■ **AIM**
Reproduce the listing below word for word, with no pictures.

■ **AVAILABLE DATA**
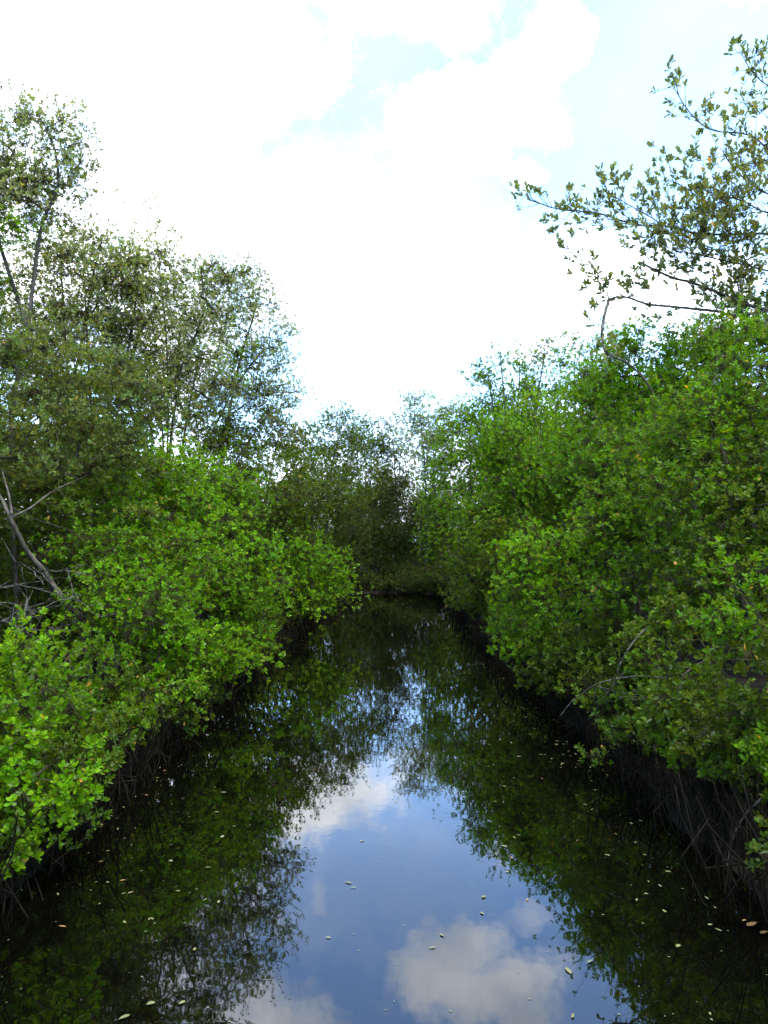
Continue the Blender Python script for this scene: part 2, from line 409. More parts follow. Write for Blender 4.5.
tree('mangrove_tree', 'leafy vivid green tree rising behind the two bright bushes', 'tree', (-3.6, 10.6),
     [(150, 500, 11, 70, 45), (190, 480, 11.8, 55, 38), (125, 545, 10.5, 45, 35, dict(col='green')), (225, 510, 12, 45, 40, dict(col='green'))],
     size=.06, col='bright', lai=3.0, tmpl='mid', clump=.26, per=20, nstem=4, rbase=.045, roots=4, width=1.1)
tree('mangrove_bush', 'rounded green bush jutting into the far reach of the creek', 'bush', (-2.1, 17.2),
     [(318, 572, 17, 30, 36), (292, 595, 16.6, 32, 28), (275, 560, 17, 32, 30, dict(col='green')), (330, 590, 17.2, 16, 18)],
     size=.065, col='bright', lai=3.2, tmpl='mid', clump=.3, per=18, nstem=5, rbase=.035, roots=8, bark=M_MID, width=1.1)
tree('mangrove_tree', 'dull green thick-crowned tree above the round midstream bush', 'tree', (-3.1, 17.5),
     [(250, 500, 17, 50, 50), (290, 490, 18.5, 42, 45), (230, 455, 18, 45, 32), (285, 540, 18, 42, 32, dict(col='mid'))],
     size=.065, col='mid', lai=2.8, tmpl='mid', clump=.32, per=18, nstem=4, rbase=.05, roots=4)
tree('mangrove_tree', 'olive tree with layered drooping foliage and a grey leaning forked trunk', 'tree', (-3.35, 8.4),
     [(30, 440, 9.0, 85, 45), (90, 400, 9.8, 80, 45), (20, 370, 9.6, 70, 50), (110, 450, 9.6, 60, 32), (10, 500, 9.0, 55, 28, dict(lai=1.6)), (90, 520, 9.2, 60, 30, dict(col='mid'))],
     size=.06, col='dull', lai=2.6, tmpl='mid', clump=.3, per=20, flat=.35, upw=.5,
     stems=[([P(92, 660, 8.2)*[1, 1, 0], P(84, 630, 8.1), P(66, 603, 8.0), P(44, 572, 7.9), P(24, 545, 7.8), P(6, 508, 7.8), P(-25, 450, 8.6)], .036),
            ([P(12, 515, 7.7), P(9, 496, 7.8), P(2, 470, 8.2)], .014),
            ([P(5, 520, 7.75), P(30, 508, 8.0), P(55, 490, 8.5), P(95, 470, 9.4), P(120, 440, 9.8)], .012)],
     bark=M_BARK, rbase=.04)
tree('tall_mangrove', 'tallest grey green tree with an airy crown at the left border of the sky', 'tree', (-4.7, 10.4),
     [(52, 125, 10.4, 36, 28), (85, 150, 10.4, 12, 14, dict(lai=1.4)), (30, 190, 10.4, 50, 50, dict(lai=1.6)), (20, 165, 10.4, 38, 35), (62, 180, 10.5, 24, 22), (5, 215, 10.3, 45, 30), (82, 170, 10.6, 16, 12, dict(lai=1.2)), (15, 108, 10.4, 25, 18, dict(lai=.8)),
      (62, 215, 10.4, 16, 16, dict(lai=1)), (10, 235, 10.0, 30, 14, dict(col='bright', lai=2)), (-40, 180, 10.4, 50, 70), (60, 250, 10.5, 20, 20, dict(lai=.8))],
     size=.05, col='grey', lai=2.3, tmpl='mid', clump=.2, per=9, shell=.1,
     stems=[([(-4.7, 10.4, -.2), P(10, 450, 10.4), P(28, 330, 10.4), P(33, 285, 10.4), P(42, 225, 10.4), P(58, 185, 10.4), P(55, 150, 10.4)], .036),
            ([P(28, 330, 10.4), P(5, 260, 10.4), P(-10, 200, 10.4), P(15, 150, 10.4)], .03)], rbase=.05, bark=M_BARK)
tree('tall_mangrove', 'wide grey green tree whose dense crown slopes down beneath the airy tallest one', 'tree', (-4.9, 12.8),
     [(95, 265, 13, 62, 32), (60, 245, 12.8, 45, 20), (140, 275, 13.4, 40, 28), (85, 295, 13, 70, 45), (30, 320, 12.5, 60, 50), (130, 300, 13.2, 45, 38), (60, 360, 12, 80, 40), (-10, 290, 12.6, 50, 45), (105, 265, 13, 30, 22, dict(lai=1.2)),
      (120, 350, 13.2, 60, 40, dict(col='dull', lai=1.8))],
     size=.056, col='grey', lai=2.2, tmpl='mid', clump=.27, per=13, nstem=5, rbase=.05)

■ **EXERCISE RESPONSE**
Continue the Blender Python script for this scene: part 2, from line 409. More parts follow. Write for Blender 4.5.
tree('mangrove_tree', 'leafy vivid green tree rising behind the two bright bushes', 'tree', (-3.6, 10.6),
     [(150, 500, 11, 70, 45), (190, 480, 11.8, 55, 38), (125, 545, 10.5, 45, 35, dict(col='green')), (225, 510, 12, 45, 40, dict(col='green'))],
     size=.06, col='bright', lai=3.0, tmpl='mid', clump=.26, per=20, nstem=4, rbase=.045, roots=4, width=1.1)
tree('mangrove_bush', 'rounded green bush jutting into the far reach of the creek', 'bush', (-2.1, 17.2),
     [(318, 572, 17, 30, 36), (292, 595, 16.6, 32, 28), (275, 560, 17, 32, 30, dict(col='green')), (330, 590, 17.2, 16, 18)],
     size=.065, col='bright', lai=3.2, tmpl='mid', clump=.3, per=18, nstem=5, rbase=.035, roots=8, bark=M_MID, width=1.1)
tree('mangrove_tree', 'dull green thick-crowned tree above the round midstream bush', 'tree', (-3.1, 17.5),
     [(250, 500, 17, 50, 50), (290, 490, 18.5, 42, 45), (230, 455, 18, 45, 32), (285, 540, 18, 42, 32, dict(col='mid'))],
     size=.065, col='mid', lai=2.8, tmpl='mid', clump=.32, per=18, nstem=4, rbase=.05, roots=4)
tree('mangrove_tree', 'olive tree with layered drooping foliage and a grey leaning forked trunk', 'tree', (-3.35, 8.4),
     [(30, 440, 9.0, 85, 45), (90, 400, 9.8, 80, 45), (20, 370, 9.6, 70, 50), (110, 450, 9.6, 60, 32), (10, 500, 9.0, 55, 28, dict(lai=1.6)), (90, 520, 9.2, 60, 30, dict(col='mid'))],
     size=.06, col='dull', lai=2.6, tmpl='mid', clump=.3, per=20, flat=.35, upw=.5,
     stems=[([P(92, 660, 8.2)*[1, 1, 0], P(84, 630, 8.1), P(66, 603, 8.0), P(44, 572, 7.9), P(24, 545, 7.8), P(6, 508, 7.8), P(-25, 450, 8.6)], .036),
            ([P(12, 515, 7.7), P(9, 496, 7.8), P(2, 470, 8.2)], .014),
            ([P(5, 520, 7.75), P(30, 508, 8.0), P(55, 490, 8.5), P(95, 470, 9.4), P(120, 440, 9.8)], .012)],
     bark=M_BARK, rbase=.04)
tree('tall_mangrove', 'tallest grey green tree with an airy crown at the left border of the sky', 'tree', (-4.7, 10.4),
     [(52, 125, 10.4, 36, 28), (85, 150, 10.4, 12, 14, dict(lai=1.4)), (30, 190, 10.4, 50, 50, dict(lai=1.6)), (20, 165, 10.4, 38, 35), (62, 180, 10.5, 24, 22), (5, 215, 10.3, 45, 30), (82, 170, 10.6, 16, 12, dict(lai=1.2)), (15, 108, 10.4, 25, 18, dict(lai=.8)),
      (62, 215, 10.4, 16, 16, dict(lai=1)), (10, 235, 10.0, 30, 14, dict(col='bright', lai=2)), (-40, 180, 10.4, 50, 70), (60, 250, 10.5, 20, 20, dict(lai=.8))],
     size=.05, col='grey', lai=2.3, tmpl='mid', clump=.2, per=9, shell=.1,
     stems=[([(-4.7, 10.4, -.2), P(10, 450, 10.4), P(28, 330, 10.4), P(33, 285, 10.4), P(42, 225, 10.4), P(58, 185, 10.4), P(55, 150, 10.4)], .036),
            ([P(28, 330, 10.4), P(5, 260, 10.4), P(-10, 200, 10.4), P(15, 150, 10.4)], .03)], rbase=.05, bark=M_BARK)
tree('tall_mangrove', 'wide grey green tree whose dense crown slopes down beneath the airy tallest one', 'tree', (-4.9, 12.8),
     [(95, 265, 13, 62, 32), (60, 245, 12.8, 45, 20), (140, 275, 13.4, 40, 28), (85, 295, 13, 70, 45), (30, 320, 12.5, 60, 50), (130, 300, 13.2, 45, 38), (60, 360, 12, 80, 40), (-10, 290, 12.6, 50, 45), (105, 265, 13, 30, 22, dict(lai=1.2)),
      (120, 350, 13.2, 60, 40, dict(col='dull', lai=1.8))],
     size=.056, col='grey', lai=2.2, tmpl='mid', clump=.27, per=13, nstem=5, rbase=.05)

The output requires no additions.